■ What you need to do: Return only the lines from the top of the material through the line marked by "from mathutils import Matrix, Vector", unaltered.
+ + + + +
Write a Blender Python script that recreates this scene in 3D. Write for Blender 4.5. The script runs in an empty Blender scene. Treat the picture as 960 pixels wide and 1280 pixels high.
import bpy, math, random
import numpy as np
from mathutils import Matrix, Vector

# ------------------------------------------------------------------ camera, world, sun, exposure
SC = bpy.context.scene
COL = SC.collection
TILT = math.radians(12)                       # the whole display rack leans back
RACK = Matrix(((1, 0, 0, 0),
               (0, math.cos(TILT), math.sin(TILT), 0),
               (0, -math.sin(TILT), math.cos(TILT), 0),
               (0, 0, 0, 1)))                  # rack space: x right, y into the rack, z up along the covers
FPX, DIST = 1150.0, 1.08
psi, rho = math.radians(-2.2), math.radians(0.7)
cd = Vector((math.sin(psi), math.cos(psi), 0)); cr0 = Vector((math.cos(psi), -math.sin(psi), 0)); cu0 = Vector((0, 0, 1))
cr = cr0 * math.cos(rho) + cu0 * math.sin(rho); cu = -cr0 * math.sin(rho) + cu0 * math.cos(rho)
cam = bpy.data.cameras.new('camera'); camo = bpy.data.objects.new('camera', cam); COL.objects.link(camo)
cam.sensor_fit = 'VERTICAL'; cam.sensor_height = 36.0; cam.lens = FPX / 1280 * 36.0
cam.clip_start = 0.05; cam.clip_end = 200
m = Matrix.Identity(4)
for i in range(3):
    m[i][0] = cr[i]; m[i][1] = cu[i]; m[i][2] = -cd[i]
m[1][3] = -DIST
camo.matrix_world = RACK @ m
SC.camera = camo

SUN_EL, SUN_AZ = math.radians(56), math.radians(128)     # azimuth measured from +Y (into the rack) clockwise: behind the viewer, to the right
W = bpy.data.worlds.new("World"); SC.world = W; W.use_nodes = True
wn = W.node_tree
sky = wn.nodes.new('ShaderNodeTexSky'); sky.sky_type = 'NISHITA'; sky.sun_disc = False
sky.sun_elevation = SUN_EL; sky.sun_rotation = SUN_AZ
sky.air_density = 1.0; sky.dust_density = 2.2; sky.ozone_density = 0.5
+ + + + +
■ The result:
Write a Blender Python script that recreates this scene in 3D. Write for Blender 4.5. The script runs in an empty Blender scene. Treat the picture as 960 pixels wide and 1280 pixels high.
import bpy, math, random
import numpy as np
from mathutils import Matrix, Vector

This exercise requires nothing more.